[start Data segment]

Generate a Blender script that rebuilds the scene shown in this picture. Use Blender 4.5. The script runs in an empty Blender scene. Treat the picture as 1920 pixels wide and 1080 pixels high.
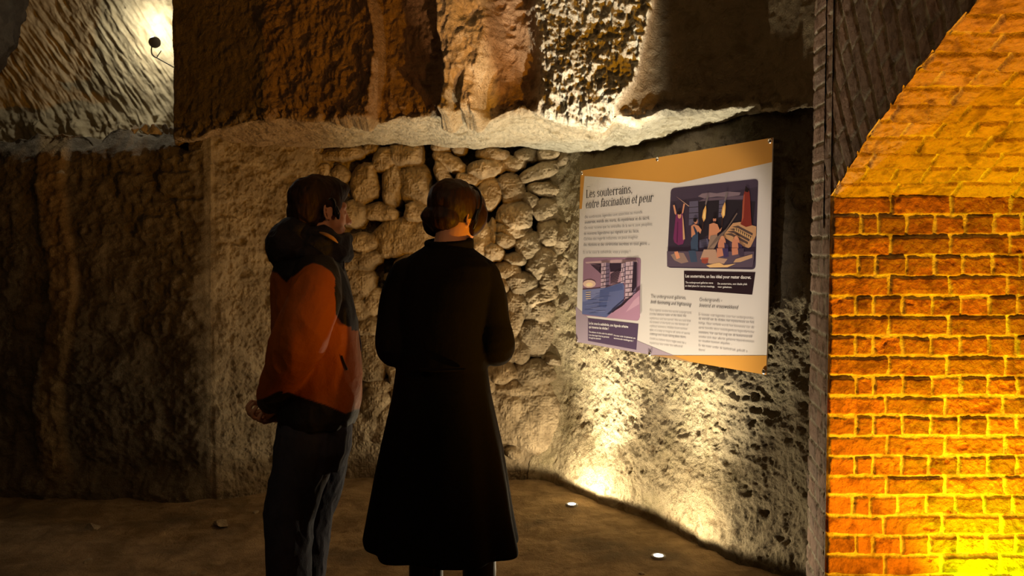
import bpy, math, random
import numpy as np
from mathutils import Vector, Matrix
S = bpy.context.scene
random.seed(7); RNG = np.random.default_rng(7)

# ---------------------------------------------------------------- camera, world, exposure, lights
F = 1500.0; PITCH = math.atan(57/1500); CAMZ = 1.5
cam = bpy.data.objects.new('camera', bpy.data.cameras.new('camera'))
cam.data.lens = 36*F/1920; cam.data.sensor_width = 36; cam.data.clip_start = 0.02
cam.location = (0, 0, CAMZ); cam.rotation_euler = (math.pi/2-PITCH, 0, 0)
S.collection.objects.link(cam); S.camera = cam
S.view_settings.view_transform = 'Standard'; S.view_settings.look = 'None'
S.view_settings.exposure = 0.0; S.view_settings.gamma = 1.0; S.view_settings.use_curve_mapping = False
w = bpy.data.worlds.new('world'); S.world = w; w.use_nodes = True
w.node_tree.nodes['Background'].inputs[0].default_value = (1.0, 0.62, 0.3, 1)
w.node_tree.nodes['Background'].inputs[1].default_value = 0.006

def lamp(name, kind, loc, energy, color, target=None, size=0.05, angle=90, blend=0.5):
    l = bpy.data.lights.new(name, kind); l.energy = energy; l.color = color
    if kind in ('SPOT', 'POINT'): l.shadow_soft_size = size
    if kind == 'SPOT': l.spot_size = math.radians(angle); l.spot_blend = blend
    if kind == 'AREA': l.size = size
    o = bpy.data.objects.new(name, l); o.location = loc; S.collection.objects.link(o)
    if target is not None:
        o.rotation_euler = (Vector(target)-Vector(loc)).to_track_quat('-Z', 'Y').to_euler()
    return o
WARM = (1.0, 0.80, 0.52)
FL1 = (0.363, 4.80, 0.0); FL2 = (0.735, 3.96, 0.0)
# recessed floor spots beside the panel wall
for (x, y, e, tx, ty) in ((FL1[0], FL1[1], 1.0, .46, 4.86), (FL2[0], FL2[1], 1.0, .80, 4.02)):
    lamp('floor_spot_beam', 'SPOT', (x, y, 0.03), 165*e, (1, .86, .62), (tx, ty, 1.0), 0.02, 84, 1.0)
    lamp('floor_spot_spill', 'SPOT', (x, y, 0.03), 27*e, (1, .80, .52), (x, y, 2), 0.012, 179, 0.12)
# added unseen spot, no fixture, brightens the broken rock above the ledge
lamp('rock_fill_white', 'SPOT', (0.80, 3.30, 0.03), 600, (1, .90, .74), (0.30, 4.08, 2.85), 0.02, 19, 0.6)
# lamp in the upper left recess
lamp('recess_lamp_light', 'POINT', (-2.37, 5.25, 3.01), 8.5, (1, .97, .88), None, 0.03)
# coloured uplights of the brick passage
lamp('passage_uplight_yellow', 'SPOT', (1.72, 2.78, 0.10), 74, (.34, 1.0, 0.0), (1.86, 2.98, 0.62), 0.03, 105, 1.0)
lamp('passage_uplight_amber', 'SPOT', (1.70, 1.95, 0.10), 300, (1.0, .40, 0.005), (1.40, 2.85, 1.62), 0.04, 120, 0.8)
# added unseen orange fills for the rock above and the visitors' right sides
lamp('rock_fill_orange', 'SPOT', (0.95, 1.7, 0.25), 42, (1.0, .36, 0.09), (-0.72, 4.4, 2.80), 0.04, 27, 0.8)
lamp('rock_fill_orange', 'SPOT', (0.55, 2.3, 0.25), 270, (1.0, .52, 0.24), (-0.25, 4.35, 2.85), 0.03, 11, 0.7)
lamp('visitor_fill_orange', 'SPOT', (1.05, 1.25, 1.75), 19, (1.0, .46, 0.17), (-0.50, 2.75, 1.35), 0.12, 27, 0.8)
# picture light on the panel
lamp('picture_light', 'SPOT', (-0.5, 2.0, 2.36), 88, (1, .87, .78), (0.88, 4.40, 1.42), 0.05, 33, 0.35)
# weak warm fill added out of view, lifts the left wall
lamp('warm_fill', 'AREA', (-1.2, 0.4, 3.2), 5, (1, .70, .40), (-1.2, 5, 1.2), 0.6)

# ---------------------------------------------------------------- helpers
def ray(px, py):
    a, b = (px-960)/F, (540-py)/F
    cp, sp = math.cos(PITCH), math.sin(PITCH)
    return np.array([a, cp+b*sp, -sp+b*cp])
def atY(px, py, Y):
    d = ray(px, py); t = Y/d[1]
    return np.array([0, 0, CAMZ])+d*t
def onplane(px, py, p0, n):
    d = ray(px, py); o = np.array([0, 0, CAMZ]); t = np.dot(np.array(p0)-o, n)/np.dot(d, n)
    return o+d*t
def project(P):
    P = np.asarray(P, float); x = P[..., 0]; y = P[..., 1]; z = P[..., 2]-CAMZ
    cp, sp = math.cos(PITCH), math.sin(PITCH)
    dep = y*cp-z*sp; up = y*sp+z*cp
    return 960+F*x/dep, 540-F*up/dep

def _h(ix, iy, iz, s):
    n = (ix.astype(np.uint32)*np.uint32(374761393)+iy.astype(np.uint32)*np.uint32(668265263)
         + iz.astype(np.uint32)*np.uint32(2246822519)+np.uint32(s*3266489917 & 0xffffffff))
    n = (n ^ (n >> np.uint32(13)))*np.uint32(1274126177)
    n = n ^ (n >> np.uint32(16))
    return n.astype(np.float64)/4294967295.0*2-1
def vn(x, y, z, s=0):
    x = x+1000.; y = y+1000.; z = z+1000.
    ix = np.floor(x).astype(np.int64); iy = np.floor(y).astype(np.int64); iz = np.floor(z).astype(np.int64)
    fx, fy, fz = x-ix, y-iy, z-iz
    fx, fy, fz = fx*fx*(3-2*fx), fy*fy*(3-2*fy), fz*fz*(3-2*fz)
    r = 0
    for a in (0, 1):
        for b in (0, 1):
            for c in (0, 1):
                wt = (fx if a else 1-fx)*(fy if b else 1-fy)*(fz if c else 1-fz)
                r = r+wt*_h(ix+a, iy+b, iz+c, s)
    return r
def fbm(P, scale, octv=4, s=0, rough=0.5, ridged=False, st=(1, 1, 1)):
    x, y, z = P[..., 0]*scale*st[0], P[..., 1]*scale*st[1], P[..., 2]*scale*st[2]
    a = 1.; r = 0.; tot = 0.
    for o in range(octv):
        # rotate each octave a little so that the lattice does not show
        if o: x, y, z = .36*x+.48*y-.8*z, -.8*x+.6*y, .48*x+.64*y+.6*z
        n = vn(x, y, z, s+o*17)
        if ridged: n = 1-2*np.abs(n)
        r = r+a*n; tot += a; a *= rough; x, y, z = x*2.03, y*2.03, z*2.03
    return r/tot
def sstep(a, b, x):
    t = np.clip((x-a)/(b-a), 0, 1); return t*t*(3-2*t)

def link(name, me, mat=None, parent=None):
    o = bpy.data.objects.new(name, me); S.collection.objects.link(o)
    if mat: me.materials.append(mat)
    if parent is not None: o.parent = parent
    return o
def tag(o, label=None, cat=None, group=None, kind=None):
    if label: o['label'] = label
    if cat: o['category'] = cat
    if group: o['group'] = group
    if kind: o['kind'] = kind
    return o
def grid_mesh(name, P, col=None, smooth=True, flip=False):
    ny, nx = P.shape[:2]
    me = bpy.data.meshes.new(name)
    idx = np.arange(ny*nx).reshape(ny, nx)
    q = np.stack([idx[:-1, :-1], idx[:-1, 1:], idx[1:, 1:], idx[1:, :-1]], -1).reshape(-1, 4)
    if flip: q = q[:, ::-1]
    return raw_mesh(me, P.reshape(-1, 3), q, None if col is None else col.reshape(-1, 3), smooth)
def raw_mesh(me, V, Q, col=None, smooth=True):
    n = len(Q)
    me.vertices.add(len(V)); me.vertices.foreach_set('co', np.ascontiguousarray(V, np.float32).ravel())
    me.loops.add(n*4); me.loops.foreach_set('vertex_index', np.ascontiguousarray(Q, np.int32).ravel())
    me.polygons.add(n); me.polygons.foreach_set('loop_start', np.arange(0, n*4, 4, dtype=np.int32))
    me.update(calc_edges=True)
    if smooth: me.polygons.foreach_set('use_smooth', np.ones(n, bool))
    if col is not None: set_col(me, col)
    me.update(); return me
def set_col(me, col):
    a = me.color_attributes.new('col', 'FLOAT_COLOR', 'POINT')
    c = np.ones((len(me.vertices), 4), np.float32); c[:, :3] = col
    a.data.foreach_set('color', c.ravel())
def normals(P):
    du = np.gradient(P, axis=1); dv = np.gradient(P, axis=0)
    n = np.cross(du, dv); return n/np.maximum(np.linalg.norm(n, axis=-1, keepdims=True), 1e-9)
def path(points, n):
    p = np.array(points, float); d = np.r_[0, np.cumsum(np.linalg.norm(np.diff(p, axis=0), axis=1))]
    t = np.linspace(0, d[-1], n); return np.stack([np.interp(t, d, p[:, k]) for k in range(p.shape[1])], -1)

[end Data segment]

Pull out each line holding the string "scene".

Response to this task:
Generate a Blender script that rebuilds the scene shown in this picture. Use Blender 4.5. The script runs in an empty Blender scene. Treat the picture as 1920 pixels wide and 1080 pixels high.
S = bpy.context.scene